В те дни молодыми русскими умами завладели Гегель и гегельянство. Эмансипированные юноши стремились погрузиться в философию с головой, они жаждали этого горячо и страстно. Гегель являлся, как великий новый освободитель; посему считалось нравственным долгом — категорическим долгом! — всякий поступок и всякое дей­ствие, житейское либо литературное, посвящать выражению и утверждению впитанных гегелевских истин. Такую пре­данность (впрочем, Дарвину, Спенсеру и Марксу изъявляли впоследствии не меньшую) трудно понять, не зная тогдаш­ней пылкой словесности, — а особенно, литераторской пере­писки тех лет. Чтобы не выглядеть голословным, позволю себе процитировать несколько иронических абзацев из Герцена, великого русского публициста, проведшего вторую половину жизни за российским рубежом. В нижеследующих отрыв­ках Герцен оглядывается на прошлое и описывает царившую в дни его юности общественную и умственную атмосферу. Как часто случается с этим несравненным сатириком, кар­тина возникает изрядно преувеличенная — местами просто карикатурная, — однако, несмотря ни на что, успешно доно­сящая до нас дух миновавшей эпохи.

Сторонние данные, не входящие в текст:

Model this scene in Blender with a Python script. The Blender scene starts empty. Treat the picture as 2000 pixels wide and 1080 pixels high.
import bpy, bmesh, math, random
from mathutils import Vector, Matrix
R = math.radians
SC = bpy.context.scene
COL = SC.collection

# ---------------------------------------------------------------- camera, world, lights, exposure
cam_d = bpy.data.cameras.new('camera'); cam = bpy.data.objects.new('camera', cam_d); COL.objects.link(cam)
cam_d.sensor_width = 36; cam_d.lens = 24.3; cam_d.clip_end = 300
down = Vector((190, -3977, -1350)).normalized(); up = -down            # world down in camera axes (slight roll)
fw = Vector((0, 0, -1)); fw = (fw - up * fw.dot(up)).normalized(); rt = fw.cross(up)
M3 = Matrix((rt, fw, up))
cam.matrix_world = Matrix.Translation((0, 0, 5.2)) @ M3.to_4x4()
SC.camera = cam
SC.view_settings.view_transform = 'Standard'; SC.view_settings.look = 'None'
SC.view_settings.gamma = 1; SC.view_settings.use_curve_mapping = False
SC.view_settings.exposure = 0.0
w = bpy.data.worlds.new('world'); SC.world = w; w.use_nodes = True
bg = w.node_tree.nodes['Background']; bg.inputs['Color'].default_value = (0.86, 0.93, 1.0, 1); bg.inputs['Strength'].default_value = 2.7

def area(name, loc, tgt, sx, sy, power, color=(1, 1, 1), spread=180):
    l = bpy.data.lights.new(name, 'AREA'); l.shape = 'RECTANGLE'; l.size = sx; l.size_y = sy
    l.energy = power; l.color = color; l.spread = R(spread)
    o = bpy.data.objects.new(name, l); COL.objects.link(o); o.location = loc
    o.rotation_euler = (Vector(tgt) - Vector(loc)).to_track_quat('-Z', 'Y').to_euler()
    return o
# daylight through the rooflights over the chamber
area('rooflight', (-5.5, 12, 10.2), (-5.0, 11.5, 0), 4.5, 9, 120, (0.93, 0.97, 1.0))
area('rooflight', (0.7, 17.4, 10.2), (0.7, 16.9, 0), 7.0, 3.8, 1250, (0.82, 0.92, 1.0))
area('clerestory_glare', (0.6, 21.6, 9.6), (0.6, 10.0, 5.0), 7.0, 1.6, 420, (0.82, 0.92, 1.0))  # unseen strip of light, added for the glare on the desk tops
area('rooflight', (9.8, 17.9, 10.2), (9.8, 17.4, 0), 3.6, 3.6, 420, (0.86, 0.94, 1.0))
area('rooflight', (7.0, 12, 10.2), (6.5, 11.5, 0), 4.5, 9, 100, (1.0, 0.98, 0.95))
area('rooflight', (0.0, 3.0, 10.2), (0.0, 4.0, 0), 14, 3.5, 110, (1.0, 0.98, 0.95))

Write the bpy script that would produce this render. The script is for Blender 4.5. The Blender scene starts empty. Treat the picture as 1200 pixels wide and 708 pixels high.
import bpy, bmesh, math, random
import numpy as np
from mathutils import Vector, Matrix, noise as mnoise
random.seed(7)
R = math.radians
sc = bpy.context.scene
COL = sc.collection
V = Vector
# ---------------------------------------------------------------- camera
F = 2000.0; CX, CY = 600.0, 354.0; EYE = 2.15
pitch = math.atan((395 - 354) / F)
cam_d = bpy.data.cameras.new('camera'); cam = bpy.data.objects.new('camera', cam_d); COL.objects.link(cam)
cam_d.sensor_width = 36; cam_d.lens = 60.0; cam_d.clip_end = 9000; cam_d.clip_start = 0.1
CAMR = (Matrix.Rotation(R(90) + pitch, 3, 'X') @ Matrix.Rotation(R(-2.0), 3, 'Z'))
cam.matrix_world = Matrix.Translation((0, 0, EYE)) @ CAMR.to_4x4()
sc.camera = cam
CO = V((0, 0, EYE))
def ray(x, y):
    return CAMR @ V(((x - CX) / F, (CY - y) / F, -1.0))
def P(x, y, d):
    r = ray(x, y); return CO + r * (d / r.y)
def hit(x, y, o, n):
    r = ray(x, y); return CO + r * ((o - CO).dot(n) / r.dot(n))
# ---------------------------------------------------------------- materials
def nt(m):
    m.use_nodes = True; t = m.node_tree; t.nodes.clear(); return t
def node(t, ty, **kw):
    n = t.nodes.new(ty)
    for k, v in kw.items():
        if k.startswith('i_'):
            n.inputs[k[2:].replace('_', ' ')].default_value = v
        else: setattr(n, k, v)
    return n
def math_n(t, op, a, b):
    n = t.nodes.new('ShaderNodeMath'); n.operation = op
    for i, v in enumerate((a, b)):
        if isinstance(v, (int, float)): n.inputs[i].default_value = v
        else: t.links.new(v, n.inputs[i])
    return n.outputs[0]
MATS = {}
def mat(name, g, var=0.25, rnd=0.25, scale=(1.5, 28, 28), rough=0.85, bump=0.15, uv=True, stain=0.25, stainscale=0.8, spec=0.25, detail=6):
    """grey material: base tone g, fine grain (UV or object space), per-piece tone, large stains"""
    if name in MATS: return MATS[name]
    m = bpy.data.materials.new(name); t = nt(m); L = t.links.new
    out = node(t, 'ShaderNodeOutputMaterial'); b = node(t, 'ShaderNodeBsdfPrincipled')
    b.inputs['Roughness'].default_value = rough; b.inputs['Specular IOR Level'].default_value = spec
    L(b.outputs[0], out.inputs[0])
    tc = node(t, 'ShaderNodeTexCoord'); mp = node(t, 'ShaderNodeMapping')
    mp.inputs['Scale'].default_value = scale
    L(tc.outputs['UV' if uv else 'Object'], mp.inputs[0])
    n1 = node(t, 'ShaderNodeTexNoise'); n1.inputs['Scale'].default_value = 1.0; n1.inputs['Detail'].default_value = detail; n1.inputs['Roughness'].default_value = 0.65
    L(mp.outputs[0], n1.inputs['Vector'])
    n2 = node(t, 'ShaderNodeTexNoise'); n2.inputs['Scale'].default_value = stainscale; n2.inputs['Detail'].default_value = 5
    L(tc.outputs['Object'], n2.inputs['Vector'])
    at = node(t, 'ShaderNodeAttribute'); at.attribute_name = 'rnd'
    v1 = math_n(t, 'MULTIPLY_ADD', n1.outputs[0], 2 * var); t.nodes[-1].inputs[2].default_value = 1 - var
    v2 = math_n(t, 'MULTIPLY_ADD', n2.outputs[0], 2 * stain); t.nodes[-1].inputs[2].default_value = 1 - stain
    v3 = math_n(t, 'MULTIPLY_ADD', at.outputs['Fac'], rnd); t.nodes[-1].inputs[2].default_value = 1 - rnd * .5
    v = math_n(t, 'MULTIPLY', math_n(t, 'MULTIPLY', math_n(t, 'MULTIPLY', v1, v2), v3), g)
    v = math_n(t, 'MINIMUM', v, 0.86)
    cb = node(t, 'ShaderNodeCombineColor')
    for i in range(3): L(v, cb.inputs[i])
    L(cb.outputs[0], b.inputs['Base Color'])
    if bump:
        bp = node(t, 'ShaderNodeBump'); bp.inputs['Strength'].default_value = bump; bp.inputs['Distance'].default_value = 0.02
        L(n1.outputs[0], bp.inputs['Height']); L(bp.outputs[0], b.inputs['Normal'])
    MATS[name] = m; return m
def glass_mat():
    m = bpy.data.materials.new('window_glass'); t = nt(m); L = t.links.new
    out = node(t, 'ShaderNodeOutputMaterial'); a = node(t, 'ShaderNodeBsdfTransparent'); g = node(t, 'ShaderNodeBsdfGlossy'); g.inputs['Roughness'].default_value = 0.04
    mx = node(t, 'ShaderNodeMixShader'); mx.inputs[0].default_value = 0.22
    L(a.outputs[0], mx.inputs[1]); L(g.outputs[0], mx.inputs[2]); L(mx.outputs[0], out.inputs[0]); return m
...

Сказав, что чистая созерцательность начисто несовмес­тима с русским характером, Герцен рассуждает об участи, постигшей гегельянство, завезенное в Россию:

«...Нет параграфа во всех трех частях "Логики", в двух "Эстетики", "Энциклопедии" и пр., который бы не был взят отчаянными спорами нескольких ночей. Люди, любившие друг друга, расходились на целые недели, не согласившись в опреде­лении "перехватывающего духа", принимали за обиды мнения об "абсолютнойличности и о ее по себе бытии". Все ничтож­нейшие брошюры, выходившие в Берлине и других губернских и уездных городах немецкой философии, где только упомина­лось о Гегеле, выписывались, зачитывались до дыр, до пятен, до падения листов в несколько дней. Так, как Франкер в Париже плакал от умиления, услышав, что в России его принимают за великого математика и что все юное поколение разрешает у нас уравнения разных степеней, употребляя те же буквы, как он, — так заплакали бы все эти забытые Вердеры, Маргей- неке, Михелеты, Отто, Ватке, Шаллеры, Розенкранцы и сам Арнольд Руге, которого Гейне так удивительно хорошо назвал "привратником Гегелевой философии", если б они знали, какие побоища и ратования возбудили они в Москве между Маро­сейкой и Моховой, как их читали и как их покупали. <...> Молодые философы приняли, напротив, какой-то условный язык; они не переводили на русское, а перекладывали целиком, да еще, для большей легкости, оставляя все латинские слова in crudo [нетронутыми, без перевода], давая им православные окончания и семь русских падежей.